The judge responded scathingly in his injunction, making a reference to George Orwell’s Nineteen Eighty-Four: “‘It was a bright cold day in April, and the clocks were striking 13,’ and the powers in charge of Florida’s public university system have declared the state has unfettered authority to muzzle its professors in the name of ‘freedom,’” he wrote.

“Defendants argue that, under this act, professors enjoy ‘academic freedom’ so long as they express only those viewpoints of which the State approves. This is positively dystopian.”

DeSantis has maintained a reputation as a crusader against progressive politics. Earlier this month he was re-elected for a second term and is reportedly considering a presidential run in 2024 against Donald Trump, who helped DeSantis build his national profile.

The judge’s ruling stops the law’s implementation in colleges and universities in the state. Walker in August blocked the law from affecting businesses, and other challenges are in progress regarding the law’s impact on K-12 education.

Walker, who was appointed by Barack Obama, also issued a ruling in January against a conflict-of-interest policy that barred University of Florida faculty from participating in lawsuits against the state, including testifying against state law.

“Our professors are critical to a healthy democracy, and the state of Florida’s decision to choose which viewpoints are worthy of illumination and which must remain in the shadows has implications for us all,” Walker wrote on Thursday.

“If our ‘priests of democracy’ are not allowed to shed light on challenging ideas, then democracy will die in darkness.”

The DeSantis administration said it plans to appeal the ruling.
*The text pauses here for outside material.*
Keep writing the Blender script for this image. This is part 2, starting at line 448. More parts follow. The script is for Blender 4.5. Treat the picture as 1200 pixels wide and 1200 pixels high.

A spokesperson told the Washington Post that the law “protects the open exchange of ideas by prohibiting teachers or employers who hold agency over others from forcing discriminatory concepts on students as part of classroom instruction or on employees as a condition of maintaining employment”.

“An ‘open-minded and critical’ environment necessitates that one is free from discrimination,” the spokesperson said.